Derivatives – for Speculation or Hedging

That is a debate since derivatives started nearly 100 years ago in an organized manner. One argument traders do make is that if they pay 20% margin on futures then their profits can get magnified by 5 times. The downside is that even losses can get magnified 5 times. One can speculate in derivatives on 2 conditions. Firstly, it must be done with strict losses. Secondly, you cannot allow your trading capital to deplete beyond a point. 

The real purpose of derivatives is to hedge risk. If you have bought a stock, you can hedge the risk by selling futures or by buying a lower put option. Derivatives work best when they are used as a risk management tool.

Participants in the Derivatives Market

Broadly there 3 key participants in the derivatives market. Let us look at them and understand how they operate.

• Speculators are high risk takers.
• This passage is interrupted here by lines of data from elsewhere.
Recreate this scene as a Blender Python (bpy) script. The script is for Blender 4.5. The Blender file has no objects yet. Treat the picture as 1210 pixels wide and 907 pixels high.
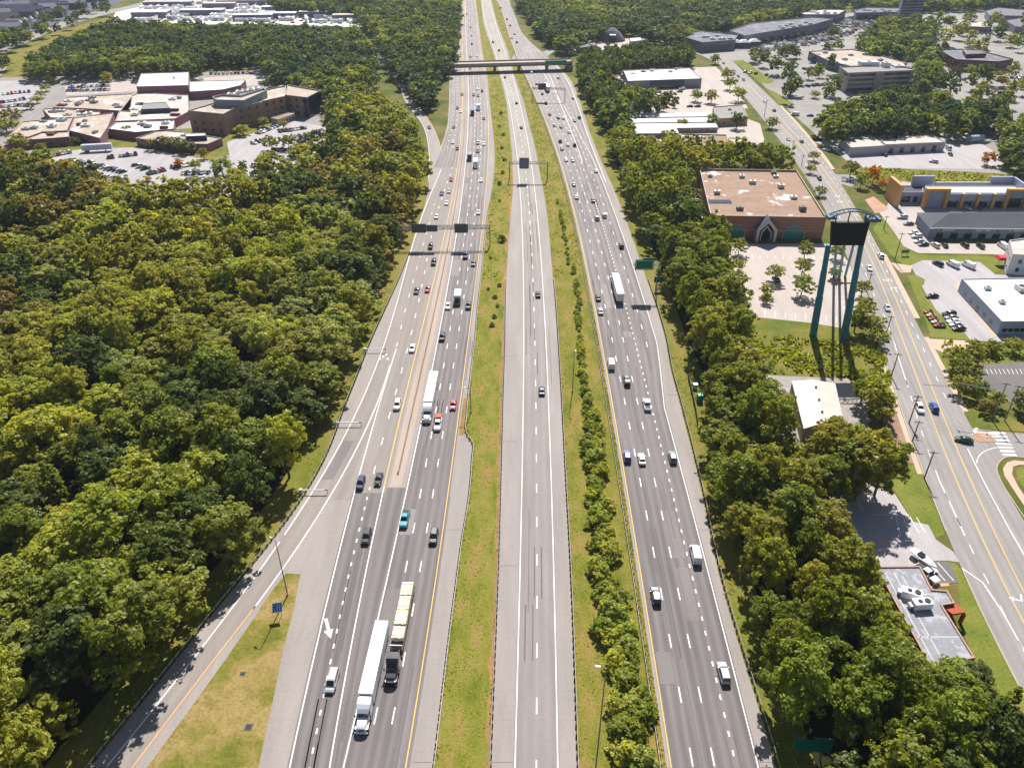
import bpy, bmesh, math, random
import numpy as np
from mathutils import Vector, Matrix

random.seed(7)
RNG = np.random.default_rng(11)
C = bpy.context.scene.collection
PI = math.pi

# ------------------------------------------------------------------ camera model
# survey of the place: a camera 126 m up, looking along +Y, pitched down 32.7 degrees.
F, TH, CH = 909.0, math.radians(32.7), 126.0
ST, CT = math.sin(TH), math.cos(TH)


def G(px, py, z=0.0):
    """ground (or height z) point seen at photo pixel px, py"""
    dx, dy = (px - 605.0) / F, -(py - 453.5) / F
    d = Vector((dx, dy * ST + CT, dy * CT - ST))
    t = (z - CH) / d.z
    return Vector((d.x * t, d.y * t, z))


def height_at(base_px, base_py, top_py):
    """height of a vertical thing standing at base pixel whose top is seen at row top_py"""
    b = G(base_px, base_py)
    dy = -(top_py - 453.5) / F
    return CH + b.y * (dy * CT - ST) / (dy * ST + CT)


def P(v):
    """photo pixel of a world point"""
    x, y, z = v[0], v[1], v[2] - CH
    f = y * CT - z * ST
    u = y * ST + z * CT
    return (605 + F * x / f, 453.5 - F * u / f)


def scale_at(py):
    """pixels per metre across the view on the ground at row py"""
    return (py + 130.0) * CT / CH


class Table:
    """x(y) through control points, smooth"""
    def __init__(self, pts):
        pts = sorted((y, x) for y, x in pts)
        self.y = np.array([p[0] for p in pts], float)
        self.x = np.array([p[1] for p in pts], float)
        d = np.diff(self.x) / np.diff(self.y)
        m = np.zeros_like(self.x)
        m[0], m[-1] = d[0], d[-1]
        for i in range(1, len(m) - 1):
            h0, h1 = self.y[i] - self.y[i - 1], self.y[i + 1] - self.y[i]
            m[i] = (d[i - 1] * h1 + d[i] * h0) / (h0 + h1)
        self.m = m

    def __call__(self, y):
        i = int(np.clip(np.searchsorted(self.y, y) - 1, 0, len(self.y) - 2))
        h = self.y[i + 1] - self.y[i]
        t = (y - self.y[i]) / h
        if t < 0 or t > 1:
            k = 0 if t < 0 else -1
            return float(self.x[k] + self.m[k] * (y - self.y[k]))
        a, b = self.x[i], self.x[i + 1]
        return float((2*t**3-3*t*t+1)*a + (t**3-2*t*t+t)*h*self.m[i] + (-2*t**3+3*t*t)*b + (t**3-t*t)*h*self.m[i+1])


class Fit:
    """a surveyed line smoothed on the ground: world x as a polynomial of world y"""
    def __init__(self, pts, deg):
        w = [G(x, y) for y, x in pts]
        self.c = np.array([p.y for p in w]).mean(); self.s = 400.0
        wt = [1 / math.hypot(p.y, 60) for p in w]
        self.p = np.polyfit([(p.y - self.c) / self.s for p in w], [p.x for p in w], deg, w=wt)
        self.res = max(abs(self(y) - x) for y, x in pts)

    def __call__(self, y):
        Y = G(605, y).y
        X = float(np.polyval(self.p, (Y - self.c) / self.s))
        return P((X, Y, 0))[0]


# ------------------------------------------------------------------ materials
def lin(h):
    h = h.lstrip('#')
    r = []
    for i in (0, 2, 4):
        c = int(h[i:i+2], 16) / 255
        r.append(c / 12.92 if c <= .04045 else ((c + .055) / 1.055) ** 2.4)
    return tuple(r)


MATS = {}


def new_mat(name):
    m = bpy.data.materials.new(name)
    m.use_nodes = True
    nt = m.node_tree
    b = nt.nodes['Principled BSDF']
    MATS[name] = m
    return m, nt, b


def N(nt, kind, **kw):
    n = nt.nodes.new(kind)
    for k, v in kw.items():
        if k.startswith('i_'):
            n.inputs[k[2:].replace('_', ' ')].default_value = v
        else:
            setattr(n, k, v)
    return n


def world_pos(nt, scale=(1, 1, 1), rot=0.0):
    g = N(nt, 'ShaderNodeNewGeometry')
    mp = N(nt, 'ShaderNodeMapping')
    mp.inputs['Scale'].default_value = scale
    mp.inputs['Rotation'].default_value = (0, 0, rot)
    nt.links.new(g.outputs['Position'], mp.inputs['Vector'])
    return mp.outputs['Vector']


def noise(nt, vec, scale, detail=4, rough=.6):
    n = N(nt, 'ShaderNodeTexNoise')
    n.inputs['Scale'].default_value = scale
    n.inputs['Detail'].default_value = detail
    n.inputs['Roughness'].default_value = rough
    nt.links.new(vec, n.inputs['Vector'])
    return n.outputs['Fac']


def ramp(nt, fac, stops):
    r = N(nt, 'ShaderNodeValToRGB')
    e = r.color_ramp.elements
    while len(e) < len(stops):
        e.new(.5)
    for el, (p, c) in zip(e, stops):
        el.position = p
        el.color = (c[0], c[1], c[2], 1) if len(c) == 3 else c
    nt.links.new(fac, r.inputs['Fac'])
    return r.outputs['Color']


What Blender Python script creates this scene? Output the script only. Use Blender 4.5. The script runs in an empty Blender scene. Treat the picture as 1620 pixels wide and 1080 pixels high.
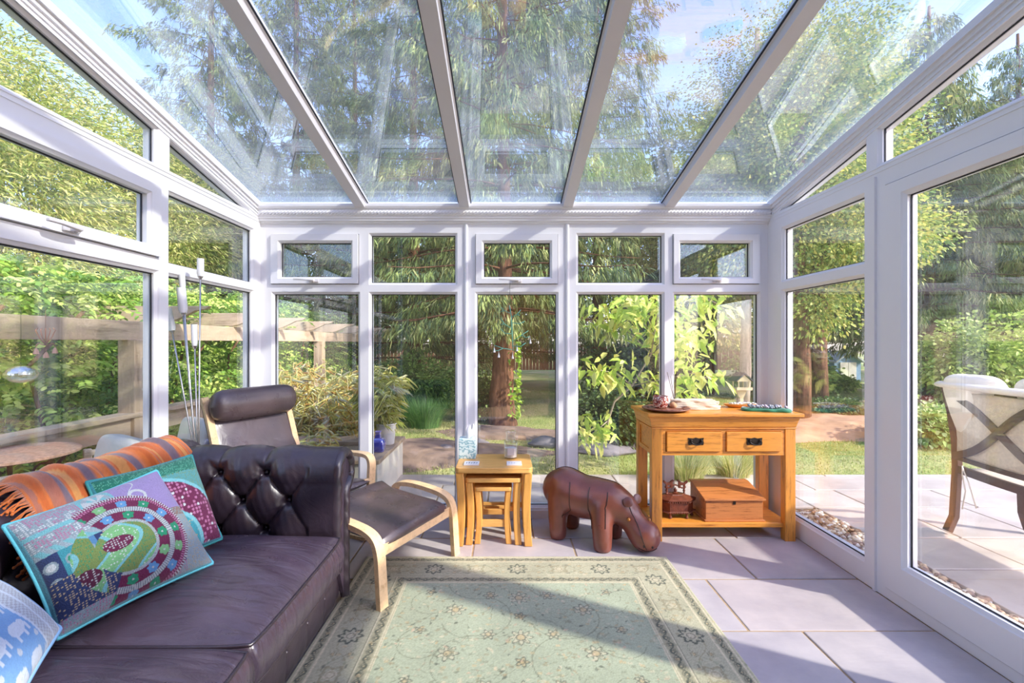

They bet on stock price movements through futures and options. This can work both ways, so strict stop losses and risk management is very critical here.

• Hedgers try to protect risk, typically downside risk when holding stock. While speculators take trading positions, without underlying, a hedger would only buy or sell derivatives with an underlying position in the asset.

• Arbitrageurs are specialized players who create riskless profits based on the spread between the spot market and the futures market. Here the returns are the lowest, but so is the risk. Complicated arbitrage is also done between stock baskets and the index futures.